Bardzo lubię mak, a ciasta z jego dodatkiem piekę zaledwie kilka razy w roku. A strucla makowa to ciasto, którego wypiek zarezerwowany jest wyłącznie na Bożę Narodzenie. W sumie szkoda, bo ciasto z tego przepisu jest tak smaczne, że zasługuje na częstsze wykonanie.
Do nadziania strucli możecie wykorzystać masę makową z tego przepisu.
25 g drożdży (świeżych)
1/4 szklanki kwaśnej śmietany
1 3/4 szklanki mąki
1/2 szklanki cukru pudru
3 żółtka
60 g masła
szczypta soli
Drożdże rozcieramy w śmietanie na jednolitą papkę. Masło kroimy na niewielkie kawałki. Wszystkie składniki umieszczamy w malakserze i krótko miksujemy aż powstaną okruchy, tak jak przy przygotowaniu kruchego ciasta. Wykładamy ciasto na blat i kilkoma ruchami zagniatamy ciasto. Formujemy kulkę, spłaszczamy, owijamy folią i chłodzimy w lodówce przez około 1 godzinę.
Schłodzone ciasto wałkujemy na prostokąt o grubości 0,5 cm.
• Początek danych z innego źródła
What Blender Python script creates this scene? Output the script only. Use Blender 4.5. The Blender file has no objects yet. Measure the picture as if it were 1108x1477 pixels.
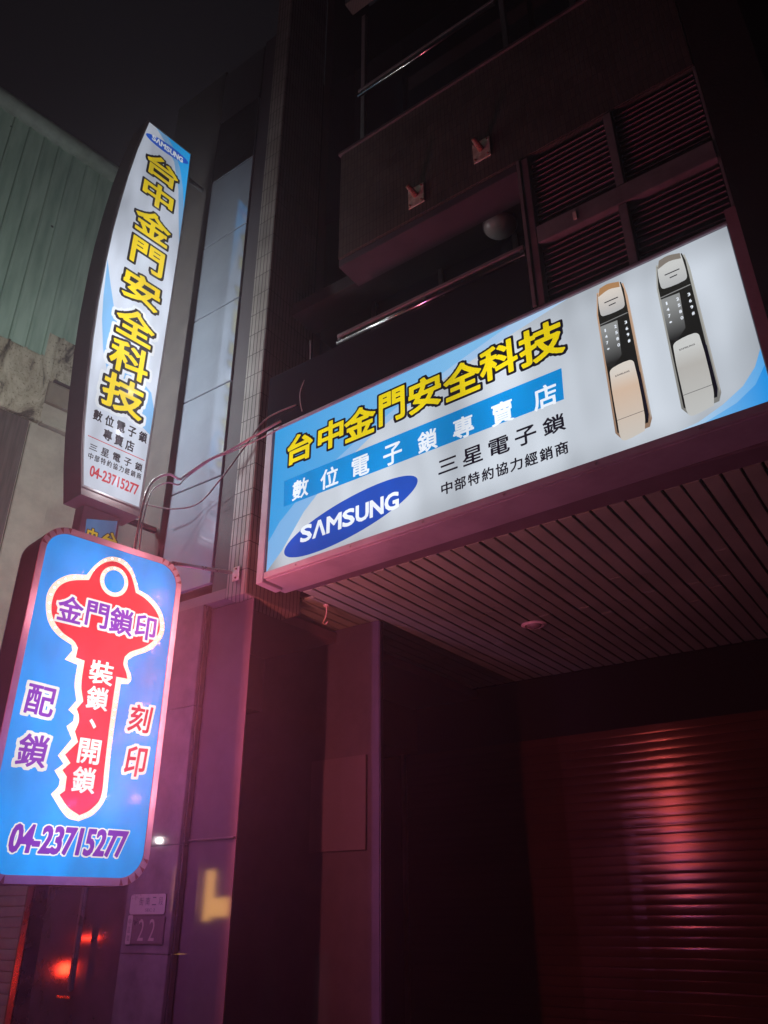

Ciasto nie może być zbyt cienkie, bo popęka w czasie pieczenia. Na ciasto wykładamy masę makową i zwijamy struclę.
Zwiniętą struclę odstawiamy do wyrośnięcia. Przed pieczeniem można wierzch strucli posmarować białkiem.
Struclę pieczemy około 50 minut w temperaturze 180 stopni. Sprawdzamy patyczkiem czy ciasto się upiekło.
Gotowa masa makowa jest dla mnie niezjadliwa, głównie ze względu na zawartość rodzynek. Rodzynki to dla mnie najgorsza rzecz na jaką mogę natknąć się w cieście. Dlatego nie ma nic lepszego jak samodzielnie przygotowana masa makowa. A ponieważ można dostać w sklepach suchy, mielony mak to samodzielne przygotowanie masy makowej jest proste i przyjemne :).
1/2 szklanki mleka
1/4 szklanki miodu
200g mielonego maku
1 łyżeczka masła
bakalie: orzechy, płatki migdałowe, suszone morele, rodzynki, skórka pomarańczowa.
W rondelku podgrzewamy mleko i doprowadzamy do wrzenia. Do gotującego mleka wsypujemy mak, gotujemy przez chwilę i dodajemy bakalie. Odstawiamy na kilka minut. Podgrzewamy ponownie i odcedzamy na gęstym sicie. Do gorącego maku dodajemy masło i miód.
Ta ilość masy makowej wystarczy do nadziania jednej strucli.
Jeżeli przygotujecie masę używając wody zamiast mleka, to można ją przechowywać w lodówce przez kilka dni.